Images are not part of the copy; write out the rest of the data exactly as given.

___ Dataset excerpt ___

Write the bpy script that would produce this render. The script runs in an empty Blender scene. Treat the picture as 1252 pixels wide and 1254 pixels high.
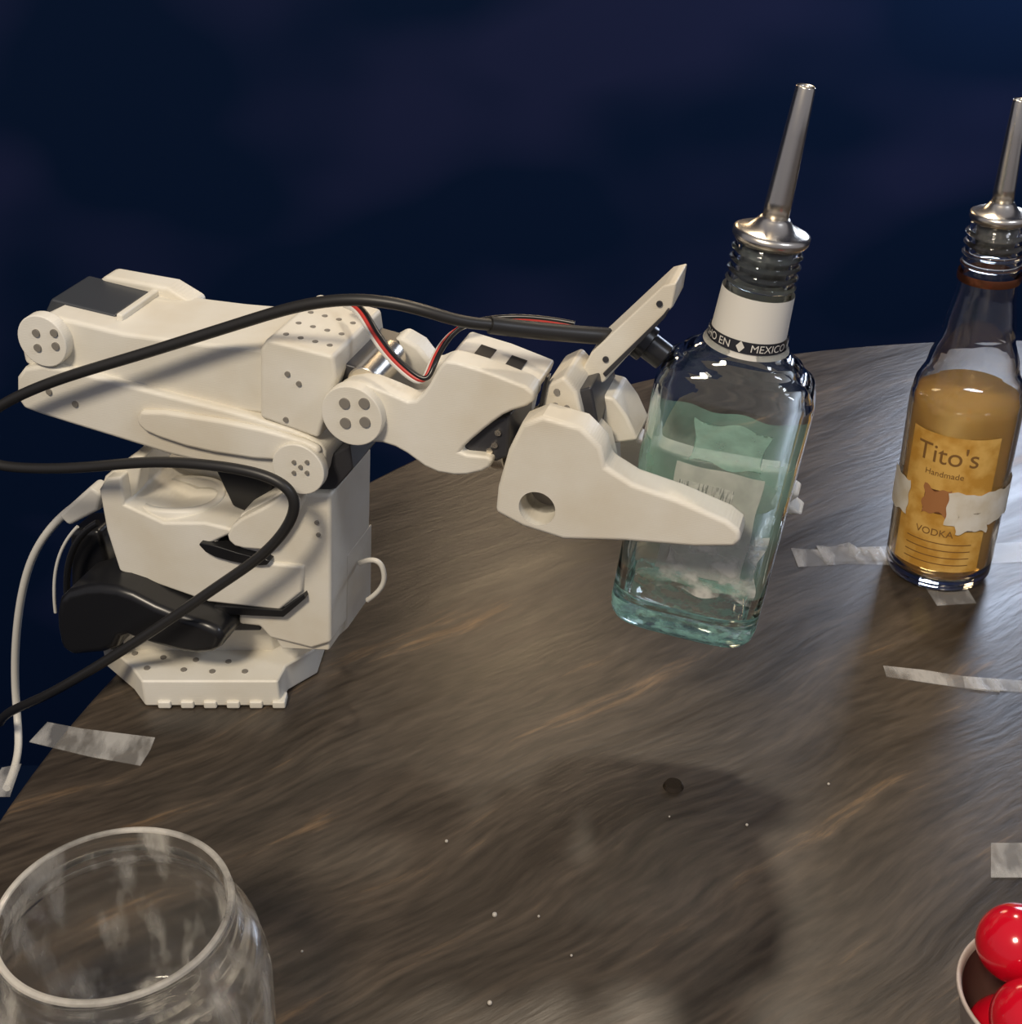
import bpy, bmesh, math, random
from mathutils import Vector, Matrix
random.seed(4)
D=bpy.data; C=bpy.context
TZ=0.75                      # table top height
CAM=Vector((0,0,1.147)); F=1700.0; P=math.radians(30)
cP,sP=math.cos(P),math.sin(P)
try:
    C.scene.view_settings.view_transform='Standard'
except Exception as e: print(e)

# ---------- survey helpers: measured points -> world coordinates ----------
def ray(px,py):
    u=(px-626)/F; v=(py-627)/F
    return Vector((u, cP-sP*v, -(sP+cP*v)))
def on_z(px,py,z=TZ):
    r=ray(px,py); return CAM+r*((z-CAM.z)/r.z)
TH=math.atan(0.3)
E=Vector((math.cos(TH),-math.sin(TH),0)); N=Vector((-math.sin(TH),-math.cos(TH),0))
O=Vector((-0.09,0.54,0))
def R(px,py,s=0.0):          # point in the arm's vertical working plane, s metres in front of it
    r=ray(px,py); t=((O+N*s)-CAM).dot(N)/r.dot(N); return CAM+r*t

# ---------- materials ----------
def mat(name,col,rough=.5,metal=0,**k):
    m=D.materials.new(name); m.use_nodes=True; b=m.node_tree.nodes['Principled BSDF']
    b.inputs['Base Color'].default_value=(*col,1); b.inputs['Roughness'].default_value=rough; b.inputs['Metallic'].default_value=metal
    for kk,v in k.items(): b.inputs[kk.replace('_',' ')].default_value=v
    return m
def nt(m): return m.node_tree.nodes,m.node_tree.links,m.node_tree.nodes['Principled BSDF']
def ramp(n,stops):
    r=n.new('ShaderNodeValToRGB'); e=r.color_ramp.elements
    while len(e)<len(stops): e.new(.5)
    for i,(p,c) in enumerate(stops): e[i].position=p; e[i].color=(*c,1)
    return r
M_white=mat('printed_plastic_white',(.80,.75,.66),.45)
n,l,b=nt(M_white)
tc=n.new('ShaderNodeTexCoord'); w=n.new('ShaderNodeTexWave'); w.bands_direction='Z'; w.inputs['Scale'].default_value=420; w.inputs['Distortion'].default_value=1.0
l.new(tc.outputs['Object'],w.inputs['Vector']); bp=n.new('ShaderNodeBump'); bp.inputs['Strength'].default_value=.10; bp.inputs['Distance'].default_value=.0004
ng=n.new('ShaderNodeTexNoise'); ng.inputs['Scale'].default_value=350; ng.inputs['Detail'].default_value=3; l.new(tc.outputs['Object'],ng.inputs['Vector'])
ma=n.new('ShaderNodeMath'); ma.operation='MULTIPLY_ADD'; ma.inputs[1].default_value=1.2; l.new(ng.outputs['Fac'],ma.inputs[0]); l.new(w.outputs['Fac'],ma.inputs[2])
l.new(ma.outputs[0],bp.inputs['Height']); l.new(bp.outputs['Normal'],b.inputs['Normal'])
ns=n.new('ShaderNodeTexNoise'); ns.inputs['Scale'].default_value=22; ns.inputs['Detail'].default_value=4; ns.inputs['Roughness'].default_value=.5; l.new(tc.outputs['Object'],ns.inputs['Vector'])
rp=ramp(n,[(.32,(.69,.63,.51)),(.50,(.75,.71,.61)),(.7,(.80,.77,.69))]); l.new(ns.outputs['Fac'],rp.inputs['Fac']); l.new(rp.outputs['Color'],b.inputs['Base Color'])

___

**Task result**:
Write the bpy script that would produce this render. The script runs in an empty Blender scene. Treat the picture as 1252 pixels wide and 1254 pixels high.
import bpy, bmesh, math, random
from mathutils import Vector, Matrix
random.seed(4)
D=bpy.data; C=bpy.context
TZ=0.75                      # table top height
CAM=Vector((0,0,1.147)); F=1700.0; P=math.radians(30)
cP,sP=math.cos(P),math.sin(P)
try:
    C.scene.view_settings.view_transform='Standard'
except Exception as e: print(e)

# ---------- survey helpers: measured points -> world coordinates ----------
def ray(px,py):
    u=(px-626)/F; v=(py-627)/F
    return Vector((u, cP-sP*v, -(sP+cP*v)))
def on_z(px,py,z=TZ):
    r=ray(px,py); return CAM+r*((z-CAM.z)/r.z)
TH=math.atan(0.3)
E=Vector((math.cos(TH),-math.sin(TH),0)); N=Vector((-math.sin(TH),-math.cos(TH),0))
O=Vector((-0.09,0.54,0))
def R(px,py,s=0.0):          # point in the arm's vertical working plane, s metres in front of it
    r=ray(px,py); t=((O+N*s)-CAM).dot(N)/r.dot(N); return CAM+r*t

# ---------- materials ----------
def mat(name,col,rough=.5,metal=0,**k):
    m=D.materials.new(name); m.use_nodes=True; b=m.node_tree.nodes['Principled BSDF']
    b.inputs['Base Color'].default_value=(*col,1); b.inputs['Roughness'].default_value=rough; b.inputs['Metallic'].default_value=metal
    for kk,v in k.items(): b.inputs[kk.replace('_',' ')].default_value=v
    return m
def nt(m): return m.node_tree.nodes,m.node_tree.links,m.node_tree.nodes['Principled BSDF']
def ramp(n,stops):
    r=n.new('ShaderNodeValToRGB'); e=r.color_ramp.elements
    while len(e)<len(stops): e.new(.5)
    for i,(p,c) in enumerate(stops): e[i].position=p; e[i].color=(*c,1)
    return r
M_white=mat('printed_plastic_white',(.80,.75,.66),.45)
n,l,b=nt(M_white)
tc=n.new('ShaderNodeTexCoord'); w=n.new('ShaderNodeTexWave'); w.bands_direction='Z'; w.inputs['Scale'].default_value=420; w.inputs['Distortion'].default_value=1.0
l.new(tc.outputs['Object'],w.inputs['Vector']); bp=n.new('ShaderNodeBump'); bp.inputs['Strength'].default_value=.10; bp.inputs['Distance'].default_value=.0004
ng=n.new('ShaderNodeTexNoise'); ng.inputs['Scale'].default_value=350; ng.inputs['Detail'].default_value=3; l.new(tc.outputs['Object'],ng.inputs['Vector'])
ma=n.new('ShaderNodeMath'); ma.operation='MULTIPLY_ADD'; ma.inputs[1].default_value=1.2; l.new(ng.outputs['Fac'],ma.inputs[0]); l.new(w.outputs['Fac'],ma.inputs[2])
l.new(ma.outputs[0],bp.inputs['Height']); l.new(bp.outputs['Normal'],b.inputs['Normal'])
ns=n.new('ShaderNodeTexNoise'); ns.inputs['Scale'].default_value=22; ns.inputs['Detail'].default_value=4; ns.inputs['Roughness'].default_value=.5; l.new(tc.outputs['Object'],ns.inputs['Vector'])
rp=ramp(n,[(.32,(.69,.63,.51)),(.50,(.75,.71,.61)),(.7,(.80,.77,.69))]); l.new(ns.outputs['Fac'],rp.inputs['Fac']); l.new(rp.outputs['Color'],b.inputs['Base Color'])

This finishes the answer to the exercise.